Saturday 20 January 2018

You've made my day: Clint's joy as movie icons are honoured

Ken Sweeney Entertainment Editor

HOLLYWOOD director John Ford will be celebrated at an annual gathering to be held in Dublin each year.

Starting next June, the 'John Ford Ireland' will be an annual symposium celebrating the work and legacy of the famous Irish-American film director (1894-1973) responsible for such classic as 'The Quiet Man', 'The Grapes of Wrath', 'How Green Was My Valley', and 'The Searchers', hailed as the greatest Western of all time by the American Film Institute.

Aine Moriarty, chief executive of the Irish Film & Television Academy and Mr Michael Collins, Irish Ambassador to the US, unveiled the plans for the project at a reception in California last week attended by members of Ford's family.

Guest of honour at the function was actor and director Clint Eastwood, who was presented with the inaugural John Ford Award, an honour to be bestowed on film-makers who best represent Ford's legacy.

Receiving the award, Eastwood (81) said: "This is a great privilege for me because any kind of association with John Ford is most directors' dream as he was certainly a pioneer of US film-making.

Presenting him with the award, Ambassador Michael Collins said the selection of Eastwood "drew a direct line between two of Hollywood's greatest and most inspirational figures.

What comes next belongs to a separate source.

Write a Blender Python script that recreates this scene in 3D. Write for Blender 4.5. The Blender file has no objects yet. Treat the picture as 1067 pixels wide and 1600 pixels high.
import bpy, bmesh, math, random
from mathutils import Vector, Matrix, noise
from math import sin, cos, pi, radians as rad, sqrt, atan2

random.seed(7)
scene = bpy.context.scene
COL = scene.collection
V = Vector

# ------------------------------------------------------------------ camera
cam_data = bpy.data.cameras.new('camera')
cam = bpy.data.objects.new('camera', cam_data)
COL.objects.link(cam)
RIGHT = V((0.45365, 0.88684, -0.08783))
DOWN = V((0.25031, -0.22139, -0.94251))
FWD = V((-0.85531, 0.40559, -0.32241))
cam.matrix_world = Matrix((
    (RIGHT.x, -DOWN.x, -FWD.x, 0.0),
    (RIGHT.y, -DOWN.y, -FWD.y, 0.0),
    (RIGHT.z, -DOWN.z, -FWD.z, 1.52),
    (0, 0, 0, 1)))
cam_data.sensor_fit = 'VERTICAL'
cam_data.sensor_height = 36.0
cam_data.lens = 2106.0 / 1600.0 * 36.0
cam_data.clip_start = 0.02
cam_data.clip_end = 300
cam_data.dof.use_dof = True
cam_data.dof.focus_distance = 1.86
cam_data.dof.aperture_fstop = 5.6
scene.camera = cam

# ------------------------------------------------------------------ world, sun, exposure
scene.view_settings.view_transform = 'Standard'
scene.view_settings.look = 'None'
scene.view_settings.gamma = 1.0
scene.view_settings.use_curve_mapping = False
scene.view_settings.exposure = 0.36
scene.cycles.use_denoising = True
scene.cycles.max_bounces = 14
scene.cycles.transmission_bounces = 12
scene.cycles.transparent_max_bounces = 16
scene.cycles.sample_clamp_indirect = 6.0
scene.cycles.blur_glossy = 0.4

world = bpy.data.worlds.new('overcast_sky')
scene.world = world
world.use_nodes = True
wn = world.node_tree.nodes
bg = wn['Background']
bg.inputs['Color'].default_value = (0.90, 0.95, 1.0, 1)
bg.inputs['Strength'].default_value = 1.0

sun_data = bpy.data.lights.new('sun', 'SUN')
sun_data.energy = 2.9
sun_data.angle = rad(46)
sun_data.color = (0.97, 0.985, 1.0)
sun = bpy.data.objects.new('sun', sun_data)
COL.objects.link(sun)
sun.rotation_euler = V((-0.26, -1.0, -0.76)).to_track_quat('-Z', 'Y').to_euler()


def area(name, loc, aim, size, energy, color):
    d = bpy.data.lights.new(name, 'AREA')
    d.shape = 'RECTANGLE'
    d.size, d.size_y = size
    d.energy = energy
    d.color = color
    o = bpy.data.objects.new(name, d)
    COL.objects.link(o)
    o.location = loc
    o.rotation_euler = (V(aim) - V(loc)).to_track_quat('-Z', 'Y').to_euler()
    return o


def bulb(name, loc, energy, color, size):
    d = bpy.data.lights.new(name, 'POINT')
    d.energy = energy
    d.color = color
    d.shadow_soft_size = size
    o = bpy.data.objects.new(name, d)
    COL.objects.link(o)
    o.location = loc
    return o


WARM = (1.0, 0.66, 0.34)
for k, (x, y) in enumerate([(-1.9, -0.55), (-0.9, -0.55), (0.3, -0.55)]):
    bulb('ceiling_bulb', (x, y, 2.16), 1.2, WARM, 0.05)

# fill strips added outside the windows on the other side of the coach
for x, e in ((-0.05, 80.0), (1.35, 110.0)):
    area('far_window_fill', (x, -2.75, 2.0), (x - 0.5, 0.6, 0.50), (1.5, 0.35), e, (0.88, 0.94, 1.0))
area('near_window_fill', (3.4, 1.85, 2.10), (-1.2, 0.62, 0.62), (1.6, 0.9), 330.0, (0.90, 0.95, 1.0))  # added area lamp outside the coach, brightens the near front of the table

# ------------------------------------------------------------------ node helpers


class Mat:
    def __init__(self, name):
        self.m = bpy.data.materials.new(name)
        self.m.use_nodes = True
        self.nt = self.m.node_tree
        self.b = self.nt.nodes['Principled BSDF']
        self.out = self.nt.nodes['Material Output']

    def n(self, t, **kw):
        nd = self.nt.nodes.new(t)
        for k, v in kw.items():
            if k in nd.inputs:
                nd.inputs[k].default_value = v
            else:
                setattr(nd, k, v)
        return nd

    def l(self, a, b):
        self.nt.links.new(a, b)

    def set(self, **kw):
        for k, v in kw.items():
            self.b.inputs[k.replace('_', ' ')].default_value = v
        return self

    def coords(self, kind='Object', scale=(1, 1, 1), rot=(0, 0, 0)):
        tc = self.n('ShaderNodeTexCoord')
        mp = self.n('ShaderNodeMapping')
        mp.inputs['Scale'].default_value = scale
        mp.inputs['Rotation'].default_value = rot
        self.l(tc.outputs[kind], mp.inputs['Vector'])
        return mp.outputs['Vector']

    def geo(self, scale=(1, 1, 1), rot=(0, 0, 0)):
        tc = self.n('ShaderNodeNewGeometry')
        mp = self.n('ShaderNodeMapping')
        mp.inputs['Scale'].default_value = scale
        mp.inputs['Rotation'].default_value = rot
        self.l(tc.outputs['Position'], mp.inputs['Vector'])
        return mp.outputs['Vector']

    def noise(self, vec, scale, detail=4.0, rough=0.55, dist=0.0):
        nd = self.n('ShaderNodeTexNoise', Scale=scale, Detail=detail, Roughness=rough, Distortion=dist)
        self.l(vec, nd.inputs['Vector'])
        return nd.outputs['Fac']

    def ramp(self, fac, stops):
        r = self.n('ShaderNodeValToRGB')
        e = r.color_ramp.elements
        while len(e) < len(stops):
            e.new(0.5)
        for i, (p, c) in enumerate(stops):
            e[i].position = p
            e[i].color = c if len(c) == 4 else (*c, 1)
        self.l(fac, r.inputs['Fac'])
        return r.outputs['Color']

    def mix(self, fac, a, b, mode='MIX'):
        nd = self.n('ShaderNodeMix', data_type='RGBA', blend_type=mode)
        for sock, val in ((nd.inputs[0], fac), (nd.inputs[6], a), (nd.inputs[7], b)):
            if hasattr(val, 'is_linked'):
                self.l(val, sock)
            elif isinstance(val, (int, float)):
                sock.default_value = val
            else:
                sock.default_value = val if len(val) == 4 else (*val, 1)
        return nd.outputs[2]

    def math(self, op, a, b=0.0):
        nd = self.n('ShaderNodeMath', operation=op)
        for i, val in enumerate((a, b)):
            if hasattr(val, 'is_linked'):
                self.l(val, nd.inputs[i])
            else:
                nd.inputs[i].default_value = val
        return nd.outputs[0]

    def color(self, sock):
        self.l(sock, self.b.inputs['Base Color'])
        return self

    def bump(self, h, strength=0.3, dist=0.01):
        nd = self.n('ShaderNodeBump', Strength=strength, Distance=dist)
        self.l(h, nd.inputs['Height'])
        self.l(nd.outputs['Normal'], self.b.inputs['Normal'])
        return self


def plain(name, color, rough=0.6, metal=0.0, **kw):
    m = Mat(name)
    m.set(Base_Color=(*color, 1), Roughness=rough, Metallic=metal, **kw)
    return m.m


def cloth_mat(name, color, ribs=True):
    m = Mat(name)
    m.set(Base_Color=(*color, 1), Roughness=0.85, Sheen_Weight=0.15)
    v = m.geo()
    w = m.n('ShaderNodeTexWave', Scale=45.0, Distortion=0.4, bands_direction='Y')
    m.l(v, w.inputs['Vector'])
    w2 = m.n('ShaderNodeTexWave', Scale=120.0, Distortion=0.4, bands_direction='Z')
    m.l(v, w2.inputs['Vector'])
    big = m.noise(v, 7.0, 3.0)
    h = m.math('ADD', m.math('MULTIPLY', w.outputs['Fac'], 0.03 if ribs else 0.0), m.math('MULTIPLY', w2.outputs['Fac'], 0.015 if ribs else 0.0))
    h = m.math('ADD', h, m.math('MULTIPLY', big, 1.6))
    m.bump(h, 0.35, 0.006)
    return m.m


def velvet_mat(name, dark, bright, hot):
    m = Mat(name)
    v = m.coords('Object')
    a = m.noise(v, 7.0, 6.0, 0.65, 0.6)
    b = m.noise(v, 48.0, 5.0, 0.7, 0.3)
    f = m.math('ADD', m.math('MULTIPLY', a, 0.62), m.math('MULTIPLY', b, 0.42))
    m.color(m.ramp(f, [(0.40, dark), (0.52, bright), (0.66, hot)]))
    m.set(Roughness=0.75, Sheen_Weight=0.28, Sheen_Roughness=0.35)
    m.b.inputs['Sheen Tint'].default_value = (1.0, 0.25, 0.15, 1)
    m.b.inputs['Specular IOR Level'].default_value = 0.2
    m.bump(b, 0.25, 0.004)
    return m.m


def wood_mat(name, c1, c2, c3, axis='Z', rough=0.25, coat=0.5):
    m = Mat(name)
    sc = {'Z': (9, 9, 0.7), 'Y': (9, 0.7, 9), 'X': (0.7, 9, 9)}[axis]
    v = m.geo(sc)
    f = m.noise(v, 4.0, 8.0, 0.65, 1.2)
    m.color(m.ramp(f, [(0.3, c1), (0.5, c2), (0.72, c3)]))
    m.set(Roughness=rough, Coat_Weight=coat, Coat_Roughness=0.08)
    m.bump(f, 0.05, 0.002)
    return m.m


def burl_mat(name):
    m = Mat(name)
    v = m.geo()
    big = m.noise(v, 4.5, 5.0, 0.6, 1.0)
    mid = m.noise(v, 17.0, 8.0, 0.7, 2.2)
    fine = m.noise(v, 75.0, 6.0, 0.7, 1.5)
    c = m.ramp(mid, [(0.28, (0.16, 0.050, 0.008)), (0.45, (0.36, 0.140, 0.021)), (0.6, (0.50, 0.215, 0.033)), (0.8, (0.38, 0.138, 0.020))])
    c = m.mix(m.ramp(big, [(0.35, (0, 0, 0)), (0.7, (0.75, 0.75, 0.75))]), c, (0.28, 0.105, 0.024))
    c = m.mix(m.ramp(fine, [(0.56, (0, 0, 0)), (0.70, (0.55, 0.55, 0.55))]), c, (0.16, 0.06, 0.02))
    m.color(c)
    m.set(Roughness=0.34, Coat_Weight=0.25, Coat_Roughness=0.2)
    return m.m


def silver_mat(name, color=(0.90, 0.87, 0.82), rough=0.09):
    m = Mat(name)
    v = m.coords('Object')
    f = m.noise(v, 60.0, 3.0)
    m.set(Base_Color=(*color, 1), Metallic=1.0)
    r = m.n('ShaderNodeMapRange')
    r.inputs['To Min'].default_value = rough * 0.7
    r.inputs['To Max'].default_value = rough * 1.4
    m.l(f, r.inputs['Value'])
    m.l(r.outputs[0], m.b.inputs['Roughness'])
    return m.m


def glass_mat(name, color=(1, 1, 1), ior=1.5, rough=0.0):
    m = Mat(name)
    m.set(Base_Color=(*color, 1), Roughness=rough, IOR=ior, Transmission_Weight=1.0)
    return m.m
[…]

Scheduled to take place in Dublin in June 2012, the 'John Ford Ireland' symposium will include a series of screenings, exhibitions, discussions, master classes, lectures and public interviews designed to educate, inform and inspire participants by providing insight into the experiences of specially invited guest speakers.

In addition, a film school and scholarship programme will be established in the symposium's second year for new film-makers to visit Ireland and attend the John Ford Film School, a film course run during the proposed annual three-day weekend event.


Speaking about the establishment of 'John Ford Ireland', Minister for Arts, Heritage and the Gaeltacht Jimmy Deenihan said: "John Ford is one of Ireland's most renowned emigrant sons, and what a perfect setting to study this legendary film-maker's work in the land of his beloved ancestors.

"I anticipate a tremendous excitement within Ireland's film industry with the establishment of this initiative -- and I look forward to welcoming film communities and the extensive Irish diaspora across the globe who have been inspired by the incredible work of John Ford."

Eastwood's presence at the first symposium next June is yet to be confirmed.